Title: Save Me the Plums: My Gourmet Memoir
Author: Ruth Reichl
Publisher: Random House 2019
Genre: Memoir
Pages: 269
Rating: 4/5 stars
Reading Challenges:
When Condé Nast offered Ruth Reichl the top position at America’s oldest epicurean magazine, she declined. She was a writer, not a manager, and had no inclination to be anyone’s boss. Yet Reichl had been reading Gourmet since she was eight; it had inspired her career. How could she say no?
This is the story of a former Berkeley hippie entering the corporate world and worrying about losing her soul. It is the story of the moment restaurants became an important part of popular culture, a time when the rise of the farm-to-table movement changed, forever, the way we eat. Readers will meet legendary chefs like David Chang and Eric Ripert, idiosyncratic writers like David Foster Wallace, and a colorful group of editors and art directors who, under Reichl’s leadership, transformed stately Gourmet into a cutting-edge publication. This was the golden age of print media—the last spendthrift gasp before the Internet turned the magazine world upside down.

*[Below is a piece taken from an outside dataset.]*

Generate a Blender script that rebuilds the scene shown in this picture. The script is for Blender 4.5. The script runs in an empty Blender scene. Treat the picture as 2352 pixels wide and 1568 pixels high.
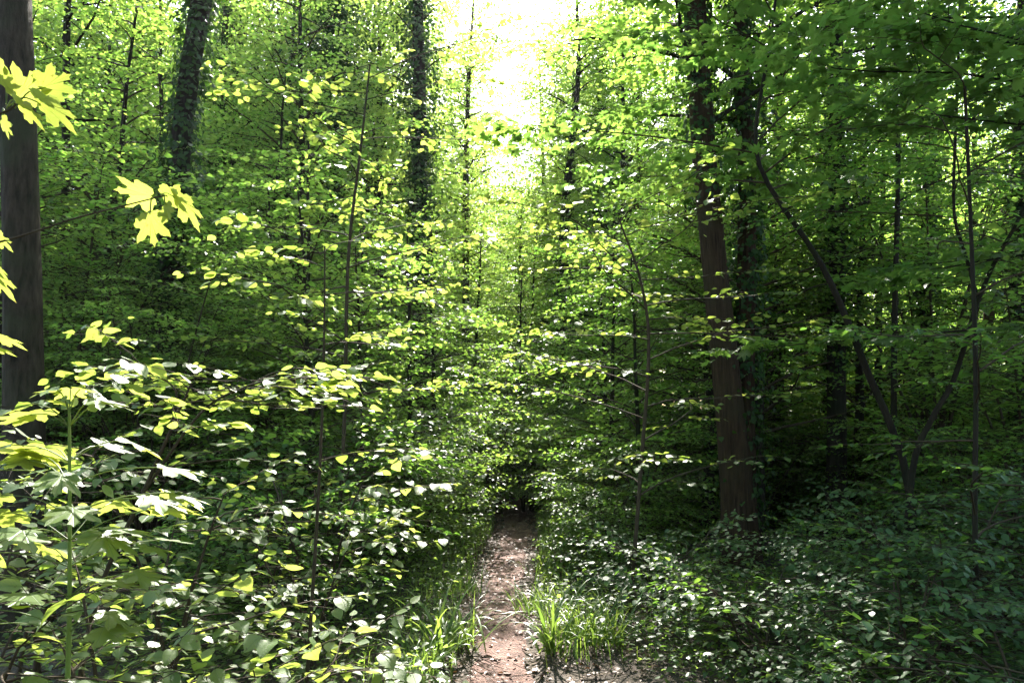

Another Anne Bogel Summer Reading List pick. I’m slowly working my way through the entire list for this summer and most of the picks have been enjoyable. I haven’t followed Reichl’s career, but I loved reading about her time at the editor of Gourmet magazine. I was fascinated by her transition of jobs and quick learning I never knew exactly what an editor-in-chief of a magazine did, and this book was a great lesson. However, my favorite parts were when she dove into food itself. Now that I’ve read this one, I feel like I need to read Reichl’s other works.